Читаем Марк Твен полностью

Как и в других своих рассказах, художник-реалист Твен показывает, что жизнь не умещается в рамках той убогой схемы, которую ей навязывают профессиональные и непрофессиональные проповедники-моралисты. Она взламывает эту схему с оглушительным треском. Недаром история «хорошего мальчика», пытавшегося приспособить действительность к своим сентиментально-ханжеским идеалам, заканчивается картиной грандиозного взрыва, который сметает с лица земли добродетельного героя Твена, никак не рассчитывавшего на такую награду за свою добродетель.

Исполненные иронии рассказы о плохом и хорошем мальчиках являются своего рода прологом к «Приключениям Тома Сойера».

В этой книге Твен подвел итог целого периода своей деятельности. Писатель здесь дал законченное выражение многим мотивам своего раннего творчества, которые в его предшествующих произведениях были лишь намечены. Бунт Твена против условностей, традиций, предрассудков буржуазного общества, начатый им еще в его юмористических рассказах, приобретает в «Томе Сойере» последовательный и четкий характер. Тема задорной, буйной жизни, стремящейся вырваться из стесняющих ее мертвых, искусственных форм, — одна из центральных тем раннего творчества писателя — легла в основу его первой детской книги.

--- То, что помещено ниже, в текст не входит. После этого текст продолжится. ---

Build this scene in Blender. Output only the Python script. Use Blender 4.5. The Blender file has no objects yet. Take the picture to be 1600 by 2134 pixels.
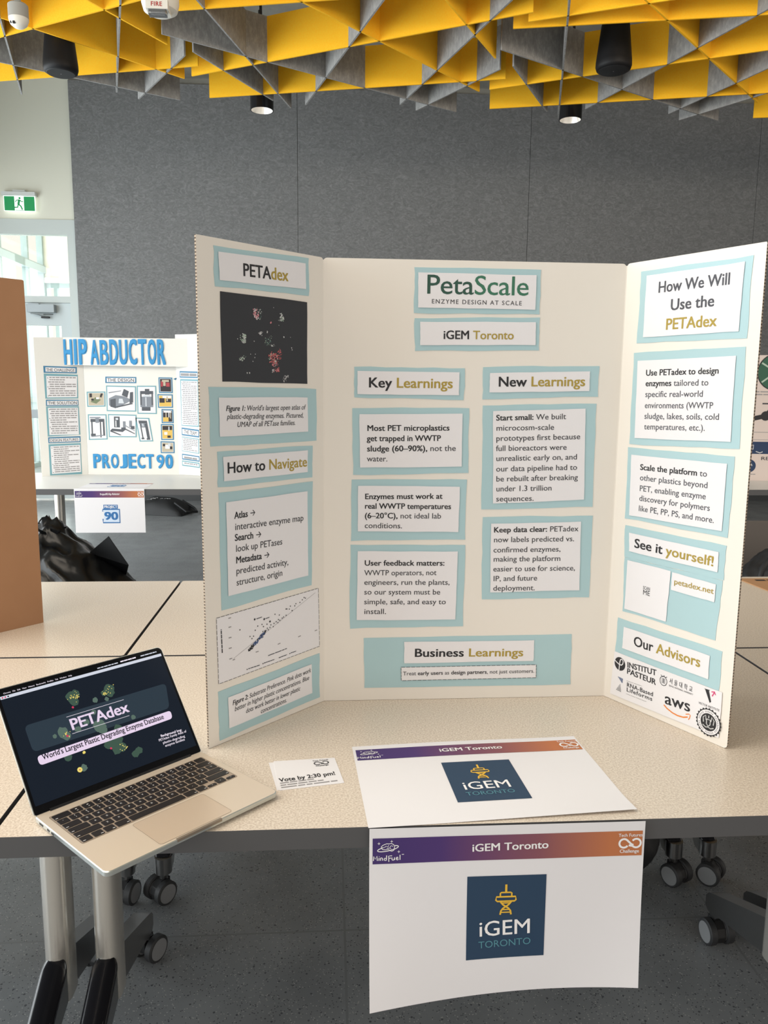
import bpy, bmesh, math, random
from mathutils import Matrix, Vector, noise

# ------------------------------------------------------------------ camera, world, lights, exposure
SC = bpy.context.scene
COL = SC.collection
cam = bpy.data.cameras.new('camera')
cam.sensor_fit = 'HORIZONTAL'
cam.sensor_width = 36.0
cam.lens = 36.0 * 1667.31 / 1600.0
cam.clip_start = 0.05
cam.clip_end = 200
camo = bpy.data.objects.new('camera', cam)
COL.objects.link(camo)
camo.matrix_world = Matrix(((0.997621, 0.001376, -0.068923, 0.000000), (-0.068309, 0.154351, -0.985652, 0.000000), (0.009283, 0.988015, 0.154078, 1.403762), (0.000000, 0.000000, 0.000000, 1.000000)))
SC.camera = camo
SC.view_settings.view_transform = 'Standard'
SC.view_settings.look = 'None'
SC.view_settings.gamma = 1.0
SC.view_settings.use_curve_mapping = False
SC.view_settings.exposure = 0.31

world = bpy.data.worlds.new('sky')
SC.world = world
world.use_nodes = True
bgn = world.node_tree.nodes['Background']
bgn.inputs[0].default_value = (1.0, 0.92, 0.83, 1)
bgn.inputs[1].default_value = 0.9

def area(name, loc, rot, sx, sy, power, color):
    l = bpy.data.lights.new(name, 'AREA')
    l.shape = 'RECTANGLE'; l.size = sx; l.size_y = sy; l.energy = power; l.color = color
    o = bpy.data.objects.new(name, l); COL.objects.link(o)
    o.location = loc; o.rotation_euler = rot
    return o
area('window_daylight', (-4.75, 3.5, 1.75), (0, math.radians(-90), 0), 3.2, 10.0, 430, (0.86, 0.95, 1.0))
area('ceiling_lamps', (-2.6, 0.9, 3.9), (math.radians(2), 0, 0), 4.0, 2.4, 108, (1.0, 0.88, 0.73))
area('baffle_fill_light', (3.0, 1.5, 3.3), (math.radians(100), 0, 0), 3.0, 0.6, 62, (1.0, 0.88, 0.72))  # unseen fill light, added to brighten the right-hand yellow baffles
area('hall_daylight', (-5.35, 12.6, 2.3), (0, math.radians(-90), 0), 4.2, 4.6, 170, (0.96, 1.0, 0.98))
area('hall_end_daylight', (-4.2, 15.6, 2.1), (math.radians(-90), 0, 0), 2.4, 2.4, 60, (0.93, 1.0, 0.98))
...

Конфликт между естественными началами жизни и убогой мещанской моралью в «Приключениях Тома Сойера» приобретает конкретное психологическое содержание. Он оборачивается конфликтом между живым, здоровым мальчиком-сорванцом и противостоящим ему миром взрослых, скучных людей, с их религией, воскресной школой, с нудно дидактической системой школьного образования, с их ложью, фальшью и лицемерием. Став внутренним композиционным стержнем романа, эта коллизия поколений определила всю его художественную структуру. Повествование строится на всепроникающей антитезе «взрослого» и «детского», представляющей психологическую модификацию характерной антитезы «естественного» и «искусственного». Пронизывая все области жизни Санкт-Петербурга, эта разделительная линия проходит и сквозь сферу отношений автора и героя. В «Томе Сойере» нет рассказчика в непосредственном значении этого слова. Но он, взрослый человек, писатель Марк Твен, незримо присутствует в романе, и этот «эффект присутствия» является источником и особой еле слышимой ностальгической ноты повествования, и его лирического (а иногда и язвительного) юмора. События, происходящие в книге, освещены улыбкой автора, из глубины времени созерцающего «утраченный рай» своего детства. Именно этот взгляд издалека, из другой эпохи как мировой, так и своей собственной жизни и позволяет Твену увидеть многое, ранее не увиденное, и найти причину конфликта поколений не только в особенностях их возраста, но и в условиях жизни Америки прошлого и настоящего. Соотнесенность этих двух временных измерений устанавливается здесь самим замыслом романа, в основу которого положены факты авторской биографии.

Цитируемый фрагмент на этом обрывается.